··· Data section ···
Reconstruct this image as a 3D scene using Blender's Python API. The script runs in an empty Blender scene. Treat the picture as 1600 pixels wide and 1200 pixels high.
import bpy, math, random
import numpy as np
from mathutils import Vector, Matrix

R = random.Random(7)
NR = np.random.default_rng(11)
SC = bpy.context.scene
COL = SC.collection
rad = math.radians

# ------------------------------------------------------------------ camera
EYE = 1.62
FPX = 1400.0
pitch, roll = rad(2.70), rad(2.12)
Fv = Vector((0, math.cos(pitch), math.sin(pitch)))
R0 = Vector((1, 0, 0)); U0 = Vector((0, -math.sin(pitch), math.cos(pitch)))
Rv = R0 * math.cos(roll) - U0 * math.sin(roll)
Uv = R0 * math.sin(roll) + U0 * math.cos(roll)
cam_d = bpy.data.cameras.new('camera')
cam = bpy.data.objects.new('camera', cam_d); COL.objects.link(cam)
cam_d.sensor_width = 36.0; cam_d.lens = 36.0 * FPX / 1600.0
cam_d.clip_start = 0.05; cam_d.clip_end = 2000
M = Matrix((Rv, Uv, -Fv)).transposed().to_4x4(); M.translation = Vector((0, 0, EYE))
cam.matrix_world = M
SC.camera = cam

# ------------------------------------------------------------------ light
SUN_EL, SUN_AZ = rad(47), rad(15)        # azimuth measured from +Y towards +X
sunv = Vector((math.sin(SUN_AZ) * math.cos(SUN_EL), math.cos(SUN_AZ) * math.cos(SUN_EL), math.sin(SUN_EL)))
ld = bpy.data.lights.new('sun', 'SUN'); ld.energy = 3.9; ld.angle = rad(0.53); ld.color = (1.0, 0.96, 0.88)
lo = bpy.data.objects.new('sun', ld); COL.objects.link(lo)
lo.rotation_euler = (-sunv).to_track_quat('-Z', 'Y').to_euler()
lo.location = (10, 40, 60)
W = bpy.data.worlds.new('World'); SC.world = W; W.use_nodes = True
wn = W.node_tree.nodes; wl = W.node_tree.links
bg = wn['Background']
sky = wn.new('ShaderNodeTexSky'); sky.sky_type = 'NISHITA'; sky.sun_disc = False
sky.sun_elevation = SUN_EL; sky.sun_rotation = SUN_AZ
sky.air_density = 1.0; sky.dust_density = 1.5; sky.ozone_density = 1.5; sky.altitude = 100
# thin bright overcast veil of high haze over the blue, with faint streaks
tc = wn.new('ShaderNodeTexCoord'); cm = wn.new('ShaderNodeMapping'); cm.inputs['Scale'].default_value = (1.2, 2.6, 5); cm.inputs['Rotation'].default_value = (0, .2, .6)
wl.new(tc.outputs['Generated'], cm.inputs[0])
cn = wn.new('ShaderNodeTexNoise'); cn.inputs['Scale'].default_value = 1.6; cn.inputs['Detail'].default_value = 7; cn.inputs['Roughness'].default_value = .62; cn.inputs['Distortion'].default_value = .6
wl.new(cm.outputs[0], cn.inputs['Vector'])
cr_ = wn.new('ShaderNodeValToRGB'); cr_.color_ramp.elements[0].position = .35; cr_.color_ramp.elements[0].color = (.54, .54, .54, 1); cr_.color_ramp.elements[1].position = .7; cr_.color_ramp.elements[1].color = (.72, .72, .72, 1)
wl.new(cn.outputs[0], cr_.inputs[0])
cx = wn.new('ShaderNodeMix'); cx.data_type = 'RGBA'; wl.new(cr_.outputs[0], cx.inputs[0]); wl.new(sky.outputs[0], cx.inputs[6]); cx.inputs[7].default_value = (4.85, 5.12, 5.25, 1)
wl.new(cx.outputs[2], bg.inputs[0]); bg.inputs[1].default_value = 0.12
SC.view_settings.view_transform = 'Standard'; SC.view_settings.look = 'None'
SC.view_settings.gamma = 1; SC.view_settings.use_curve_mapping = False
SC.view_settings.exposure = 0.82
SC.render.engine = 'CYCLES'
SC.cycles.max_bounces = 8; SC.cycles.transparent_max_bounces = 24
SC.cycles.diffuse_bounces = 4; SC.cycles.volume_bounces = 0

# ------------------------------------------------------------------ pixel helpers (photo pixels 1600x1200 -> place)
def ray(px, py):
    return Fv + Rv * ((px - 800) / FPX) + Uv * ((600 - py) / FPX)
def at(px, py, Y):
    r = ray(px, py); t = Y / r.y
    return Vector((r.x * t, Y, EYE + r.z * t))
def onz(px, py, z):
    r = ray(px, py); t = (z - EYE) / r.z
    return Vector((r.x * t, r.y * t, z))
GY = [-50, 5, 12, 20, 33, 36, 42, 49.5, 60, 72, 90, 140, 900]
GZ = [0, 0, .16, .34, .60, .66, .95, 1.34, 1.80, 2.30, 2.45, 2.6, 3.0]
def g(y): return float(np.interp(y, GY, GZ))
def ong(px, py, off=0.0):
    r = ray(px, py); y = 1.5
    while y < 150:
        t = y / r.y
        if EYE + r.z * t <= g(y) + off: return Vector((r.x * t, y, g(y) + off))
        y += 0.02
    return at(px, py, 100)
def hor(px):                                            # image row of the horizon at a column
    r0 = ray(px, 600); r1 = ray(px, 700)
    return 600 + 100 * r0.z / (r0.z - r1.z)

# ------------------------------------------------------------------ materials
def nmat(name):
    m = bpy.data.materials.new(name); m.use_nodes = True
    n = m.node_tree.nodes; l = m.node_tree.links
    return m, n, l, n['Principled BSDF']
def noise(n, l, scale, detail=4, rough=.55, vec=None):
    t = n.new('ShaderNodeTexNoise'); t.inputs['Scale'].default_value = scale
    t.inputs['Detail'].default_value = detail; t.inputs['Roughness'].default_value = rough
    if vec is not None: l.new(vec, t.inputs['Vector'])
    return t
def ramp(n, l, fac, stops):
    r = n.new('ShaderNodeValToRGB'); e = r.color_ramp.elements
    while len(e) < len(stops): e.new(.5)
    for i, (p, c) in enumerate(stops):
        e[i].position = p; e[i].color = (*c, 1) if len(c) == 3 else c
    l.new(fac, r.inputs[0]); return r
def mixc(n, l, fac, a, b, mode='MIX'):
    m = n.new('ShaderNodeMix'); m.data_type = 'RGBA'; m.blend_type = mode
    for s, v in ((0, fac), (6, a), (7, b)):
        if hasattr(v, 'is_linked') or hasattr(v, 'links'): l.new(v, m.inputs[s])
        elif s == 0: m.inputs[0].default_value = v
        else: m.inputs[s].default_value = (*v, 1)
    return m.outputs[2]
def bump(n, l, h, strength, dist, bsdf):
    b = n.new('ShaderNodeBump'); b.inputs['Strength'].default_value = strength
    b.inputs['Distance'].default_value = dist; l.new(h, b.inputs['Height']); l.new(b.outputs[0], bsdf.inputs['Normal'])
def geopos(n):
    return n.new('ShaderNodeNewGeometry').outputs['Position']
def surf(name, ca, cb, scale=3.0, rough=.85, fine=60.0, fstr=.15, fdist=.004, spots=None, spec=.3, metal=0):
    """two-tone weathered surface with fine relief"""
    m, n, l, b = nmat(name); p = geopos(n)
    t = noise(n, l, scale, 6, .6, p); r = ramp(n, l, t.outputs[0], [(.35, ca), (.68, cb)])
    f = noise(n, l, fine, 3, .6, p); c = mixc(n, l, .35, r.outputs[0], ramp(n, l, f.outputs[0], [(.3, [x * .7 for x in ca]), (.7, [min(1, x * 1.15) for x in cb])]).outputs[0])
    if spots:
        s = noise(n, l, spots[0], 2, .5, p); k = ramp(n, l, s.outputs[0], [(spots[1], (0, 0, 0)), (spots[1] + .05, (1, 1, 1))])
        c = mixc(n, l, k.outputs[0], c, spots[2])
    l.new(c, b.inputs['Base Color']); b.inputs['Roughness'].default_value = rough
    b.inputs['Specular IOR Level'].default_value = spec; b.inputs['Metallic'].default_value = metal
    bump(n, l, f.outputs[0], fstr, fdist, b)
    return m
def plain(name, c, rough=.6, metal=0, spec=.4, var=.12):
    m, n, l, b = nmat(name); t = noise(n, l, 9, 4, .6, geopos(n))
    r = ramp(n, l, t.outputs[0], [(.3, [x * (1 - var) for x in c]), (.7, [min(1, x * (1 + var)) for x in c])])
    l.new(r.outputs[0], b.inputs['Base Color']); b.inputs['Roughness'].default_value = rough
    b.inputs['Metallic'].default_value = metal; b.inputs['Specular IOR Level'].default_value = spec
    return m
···
### Aim
Up to and including the line with "rad = math.radians", repeat the data exactly, starting from its first line; nothing else belongs in the response.

### Task solution
Reconstruct this image as a 3D scene using Blender's Python API. The script runs in an empty Blender scene. Treat the picture as 1600 pixels wide and 1200 pixels high.
import bpy, math, random
import numpy as np
from mathutils import Vector, Matrix

R = random.Random(7)
NR = np.random.default_rng(11)
SC = bpy.context.scene
COL = SC.collection
rad = math.radians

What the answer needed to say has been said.